Crédito de imposto: a espinha dorsal do IVA
A reforma tributária promete a implementação de uma tributação tipo IVA; mas há lacunas na garantia dos créditos de imposto
Enfim, o relator da reforma tributária na Câmara dos Deputados apresentou seu texto de emenda à Constituição. Comparados aos textos de tentativas anteriores, desde 1995, com a proposta de Pedro Parente, passando pela de Virgílio Guimarães, em 2003, e de Sandro Mabel, em 2013, o texto atual, do deputado Aguinaldo Ribeiro, é mais “simples”, mas – talvez até por isso –, traz alguns pontos de indefinição (portanto, insegurança).
Pode-se afirmar, com chance provável de refletir um certo consenso entre os interessados, que o assunto que merece o primeiro destaque é a disciplina dos créditos de imposto. Isso porque fazer referência ao tributo do tipo IVA significa realçar a não cumulatividade, isto é, a abrangência da tomada de crédito para os adquirentes de bens e serviços. E neste ponto, o texto apresentado recentemente frusta as principais expectativas da reforma tributária.
De um lado, há uma medida relevante para a economia brasileira: optantes pelo Simples Nacional passarão a gerar crédito para os adquirentes dos seus produtos e serviços, ainda que “em montante equivalentes ao cobrado”. Por outro lado, alguns dispositivos indicam que o creditamento de imposto no âmbito do IVA brasileiro não será amplo como se anunciou. Significativa parcela da regulamentação sobre não cumulatividade – ou seja, a incidência sobre o valor agregado – foi deixada para lei complementar.
Comecemos pela primeira exceção: o imposto “será não cumulativo, compensando-se o imposto devido pelo contribuinte com o montante cobrado sobre todas as operações, excetuadas exclusivamente as consideradas de uso ou consumo pessoal, nos termos da lei complementar”.
Uma leitura mais rápida poderia apontar para o entendimento de que não haveria concessão de crédito para o consumo pessoal final, “pessoal” entendido como consumidor final pessoa física. No entanto, a empresa, no campo do direito, também é considerada uma “pessoa”, a pessoa jurídica. Isso quer dizer que a aquisição de bens e serviços para uso e consumo da empresa contribuinte poderia ser excluída da tomada de crédito do imposto. Se assim for, repete-se a disciplina atual, que tem sido causa de conflito entre Fisco e contribuinte.

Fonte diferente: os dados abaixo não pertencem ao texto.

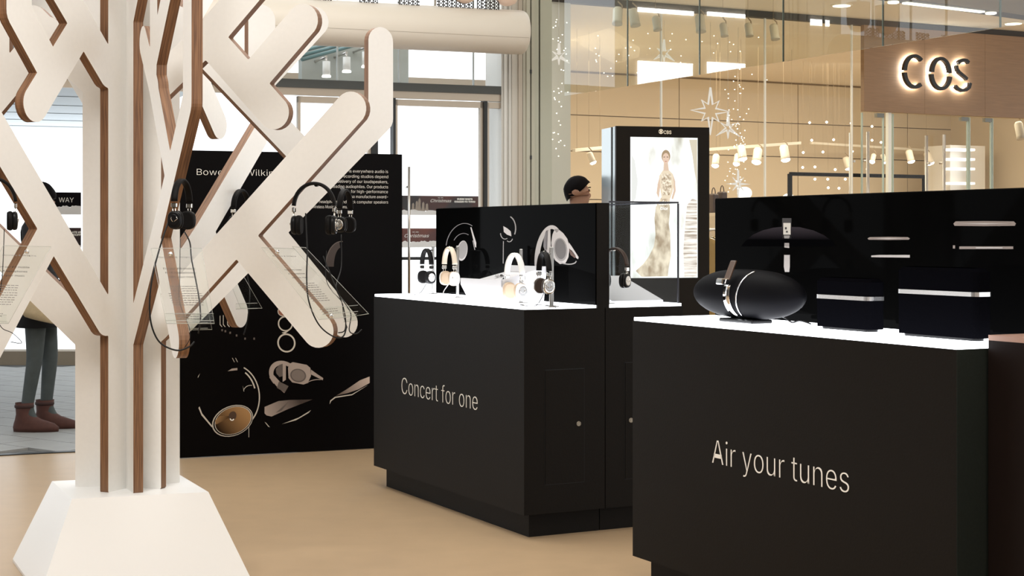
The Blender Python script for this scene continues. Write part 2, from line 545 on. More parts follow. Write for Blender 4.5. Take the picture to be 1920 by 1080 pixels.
# walking man behind the counters
t, s = person('person', (.50, 12.25, 0), math.radians(100), 1.755, 'dark-haired person in dark clothes walking behind the headphone counter', (M_SKIN, mat('dark_jacket', (.02, .022, .028), .8), mat('dark_trousers', (.015, .015, .018), .8)), .9)
hair(t, s, M_HAIR); eyes(t, s)
# ================================================================== structure: floor, ceiling
F0 = V(-3.03, 9.47, 0)                     # a point on the entrance line
def onF(s, z=0.0, off=0.0):               # s metres along the entrance from F0, off towards the hall
    return F0 + DF * s + NF * off + UP * z
def sF(px):                                # entrance coordinate of an image column
    p = hit(px, HZ, F0, NF); return (p - F0).dot(DF)

b = MB()
L, R_ = onF(-7), onF(3.9)
b.hexa([V(-9.6, -6, -0.2), V(14, -6, -0.2), V(14, 22, -0.2), V(1.2, 22, -0.2), R_ + V(0, 0, -0.2), L + V(0, 0, -0.2)],
       [V(-9.6, -6, 0), V(14, -6, 0), V(14, 22, 0), V(1.2, 22, 0), R_, L])
b.build('floor', M_FLOOR, kind='structure')

M_CEIL = mat('white_ceiling', (0.78, 0.76, 0.72), 0.8)
b = MB()
lo = [V(-9.6, -6, 4.3), V(9, -6, 4.3), V(9, 9.5, 4.3), onF(3.6, 4.3), onF(-7, 4.3)]
b.hexa(lo, [p + UP * 0.2 for p in lo])
b.build('ceiling', M_CEIL, kind='structure')
M_WALL = mat('pale_wall', (0.62, 0.60, 0.56), 0.7)
b = MB(); b.box((0, -6.1, 2.1), (24, 0.2, 4.6)); b.build('wall_back', M_WALL, kind='structure')
b = MB(); b.box((-9.7, 0.3, 2.1), (0.2, 12.8, 4.6)); b.build('wall_left', mat('dark_wall', (0.10, 0.10, 0.10), 0.7), kind='structure')  # unseen; added dark to cut light from the left and in gloss panels
# ================================================================== plywood tree
TREE = V((241 - 960) / FPX * 6.2, 6.2, 0)
BT = 0.3345                               # top of its plinth
TH = 0.037
LOS = math.degrees(math.atan2(TREE.x, TREE.y)) * -1      # direction to the viewer, degrees

tree = thing('plywood_tree', (TREE.x, TREE.y, 0), 'tall cream plywood display tree with rounded branches on a white flared plinth', 'display tree')

def contour(field, xs, zs):
    """marching squares, zero level; returns closed loops (inside is field < 0)"""
    nx, nz = field.shape
    neg = field < 0
    segs = {}
    def ip(i0, j0, i1, j1):
        a, c = field[i0, j0], field[i1, j1]
        t = a / (a - c)
        return (xs[i0] + (xs[i1] - xs[i0]) * t, zs[j0] + (zs[j1] - zs[j0]) * t)
    cross = np.argwhere((neg[:-1, :-1].astype(int) + neg[1:, :-1] + neg[1:, 1:] + neg[:-1, 1:]) % 4 != 0)
    pts = {}
    def edge(k):
        if k not in pts:
            i, j, d = k
            pts[k] = ip(i, j, i + 1, j) if d == 0 else ip(i, j, i, j + 1)
        return k
    nxt = {}
    for i, j in cross:
        i, j = int(i), int(j)
        a, bb, c, d = neg[i, j], neg[i + 1, j], neg[i + 1, j + 1], neg[i, j + 1]
        e = [(i, j, 0), (i + 1, j, 1), (i, j + 1, 0), (i, j, 1)]   # bottom right top left
        code = a + 2 * bb + 4 * c + 8 * d
        tab = {1: [(3, 0)], 2: [(0, 1)], 3: [(3, 1)], 4: [(1, 2)], 5: [(3, 2), (1, 0)], 6: [(0, 2)], 7: [(3, 2)],
               8: [(2, 3)], 9: [(2, 0)], 10: [(0, 3), (2, 1)], 11: [(2, 1)], 12: [(1, 3)], 13: [(1, 0)], 14: [(0, 3)]}
        for p, q in tab[code]:
            nxt[edge(e[p])] = edge(e[q])
    loops = []
    while nxt:
        k0, k = next(iter(nxt.items()))
        lp = [pts[k0]]; del nxt[k0]
        while k != k0 and k in nxt:
            lp.append(pts[k]); k2 = nxt[k]; del nxt[k]; k = k2
        loops.append(lp)
    return loops

def rdp(p, tol):
    if len(p) < 3: return p
    a, c = np.array(p[0]), np.array(p[-1]); d = c - a; L = np.hypot(*d)
    q = np.array(p[1:-1]) - a
    h = np.abs(d[0] * q[:, 1] - d[1] * q[:, 0]) / L if L > 1e-12 else np.hypot(q[:, 0], q[:, 1])
    i = int(h.argmax())
    if h[i] < tol: return [p[0], p[-1]]
    return rdp(p[:i + 2], tol)[:-1] + rdp(p[i + 1:], tol)

def area2(p):
    return sum(p[i - 1][0] * p[i][1] - p[i][0] * p[i - 1][1] for i in range(len(p))) / 2

def inside(pt, poly):
    x, y = pt; c = False
    for i in range(len(poly)):
        (x0, y0), (x1, y1) = poly[i - 1], poly[i]
        if (y0 > y) != (y1 > y) and x < (x1 - x0) * (y - y0) / (y1 - y0) + x0: c = not c
    return c

def fin(app, edge_px, strokes, wdt, top=2.75, low_edge=None):
    """one radial panel.  app: angle from the viewer's line; strokes: centre lines as image points on its visible face"""
    a = math.radians(app + LOS)
    d = V(math.sin(a), -math.cos(a), 0)
    n = V(-d.y, d.x, 0)
    side = 1 if n.dot(V(0, 0, 0) - V(TREE.x, TREE.y, 0)) > 0 else -1
    p0 = V(TREE.x, TREE.y, 0) + n * side * TH / 2
    def rz(px, py):
        q = hit(px, py, p0, n)
        return ((q - V(TREE.x, TREE.y, 0)).dot(d), q.z)
    segs = []
    for st in strokes:
        pl = [rz(*p) for p in st]
        segs += [(pl[i], pl[i + 1]) for i in range(len(pl) - 1)]
    re = rz(edge_px, 440)[0]
    xs = np.arange(-0.02, max(max(max(s[0][0], s[1][0]) for s in segs), re) + 0.12, 0.005)
    zs = np.arange(BT - 0.02, top + 0.2, 0.005)
    X, Z = np.meshgrid(xs, zs, indexing='ij')
    def boxd(x0, x1, z0, z1):
        qx = np.abs(X - (x0 + x1) / 2) - (x1 - x0) / 2; qz = np.abs(Z - (z0 + z1) / 2) - (z1 - z0) / 2
        return np.hypot(np.maximum(qx, 0), np.maximum(qz, 0)) + np.minimum(np.maximum(qx, qz), 0)
    F = boxd(0.0, re, BT - 0.5, top)
    if low_edge:
        F = np.minimum(F, boxd(0.0, rz(low_edge[0], 440)[0], BT - 0.5, rz(low_edge[0], low_edge[1])[1]))
    for (x0, z0), (x1, z1) in segs:
        dx, dz = x1 - x0, z1 - z0; L2 = dx * dx + dz * dz + 1e-12
        t = np.clip(((X - x0) * dx + (Z - z0) * dz) / L2, 0, 1)
        F = np.minimum(F, np.hypot(X - x0 - t * dx, Z - z0 - t * dz) - wdt / 2)
    F = np.maximum(F, BT - Z)              # flat foot on the plinth
    F = np.maximum(F, -X)
    loops = []
    for lp in contour(F + 1e-7, xs, zs):
        if len(lp) < 8: continue
        h = len(lp) // 2
        q = rdp(lp[:h + 1], 0.0007)[:-1] + rdp(lp[h:] + [lp[0]], 0.0007)[:-1]
        if abs(area2(q)) > 4e-4: loops.append(q)
    outer = [l for l in loops if not any(inside(l[0], m) for m in loops if m is not l)]
    b = MB()
    P3 = lambda p, o: V(TREE.x, TREE.y, 0) + d * p[0] + UP * p[1] + n * o
    for ou in outer:
        grp = [ou] + [l for l in loops if l is not ou and inside(l[0], ou)]
        flat = [p for l in grp for p in l]
        tri = tessellate_polygon([[V(p[0], p[1], 0) for p in l] for l in grp])
        fr = [P3(p, TH / 2) for p in flat]; bk = [P3(p, -TH / 2) for p in flat]
        N = len(flat)
        fs = [tuple(t) for t in tri]
        b.add(fr + bk, fs + [tuple(i + N for i in t[::-1]) for t in tri], 0)
        k = 0
        for l in grp:
            m = len(l)
            b.add([P3(p, TH / 2) for p in l] + [P3(p, -TH / 2) for p in l],
                  [(i, (i + 1) % m, m + (i + 1) % m, m + i) for i in range(m)], 1)
            k += m
    # own frame: x radial, y through the thickness, z up, so the ply layers follow the panel
    o = b.build('branch_panel', [M_LAM, M_PLY], None)
    Rm = Matrix(((d.x, n.x, 0, TREE.x), (d.y, n.y, 0, TREE.y), (0, 0, 1, 0), (0, 0, 0, 1)))
    o.data.transform(Rm.inverted())
    o.parent = tree
    o.matrix_local = Matrix.Translation(V(-TREE.x, -TREE.y, 0)) @ Rm
    MW[o] = Rm
    return d, n * side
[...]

Depois, caberá também a lei complementar dispor sobre “a forma como poderá ser reduzido o impacto do im
posto sobre a aquisição de bens de capital pelo contribuinte”. Esse é um ponto relevantíssimo para fomentar o investimento privado no País. Caso possa aproveitar integralmente o imposto devido por ocasião da compra de máquinas, equipamentos e demais itens do capital fixo no momento dessa aquisição, a empresa poderá ficar algum tempo sem recolher o IVA, em razão da sistemática da não cumulatividade, o que incentivaria o investimento produtivo. Tal como disciplinado no texto da reforma tributária apresentado pelo relator, o aproveitamento de eventual crédito de imposto relativo à aquisição de capital fixo poderia ser parcelado em vários anos – atualmente, esse crédito de imposto pode ser aproveitado em 48 meses.
Todavia, o ponto mais relevante sobre o creditamento no IVA brasileiro proposto na reforma tributária está assim redigido: “a lei complementar disporá sobre o regime de compensação, podendo estabelecer hipóteses em que o aproveitamento do crédito ficará condicionado à verificação do efetivo recolhimento do imposto incidente sobre a operação”.
Trocando em miúdos: o adquirente de bens e serviços poderá ter dificuldades em aproveitar o imposto destacado na nota fiscal de compra se o fornecedor não recolher o imposto. Dessa forma, a proposta transfere a responsabilidade pela fiscalização do recolhimento do imposto ou pelo próprio recolhimento do imposto para o adquirente, em substituição ao fornecedor. Além de potencialmente o tema de maior restrição à tomada do crédito de imposto, existe a probabilidade de esse dispositivo ser questionado judicialmente.
O crédito de imposto é a espinha dorsal do tributo tipo IVA. Para o sistema tributário brasileiro evoluir nessa direção, é imperioso que o texto da reforma tributária assegure, em nível constitucional, o amplo e irrestrito creditamento do imposto cobrado na etapa anterior da cadeia de produção e consumo de bens, serviços e direitos.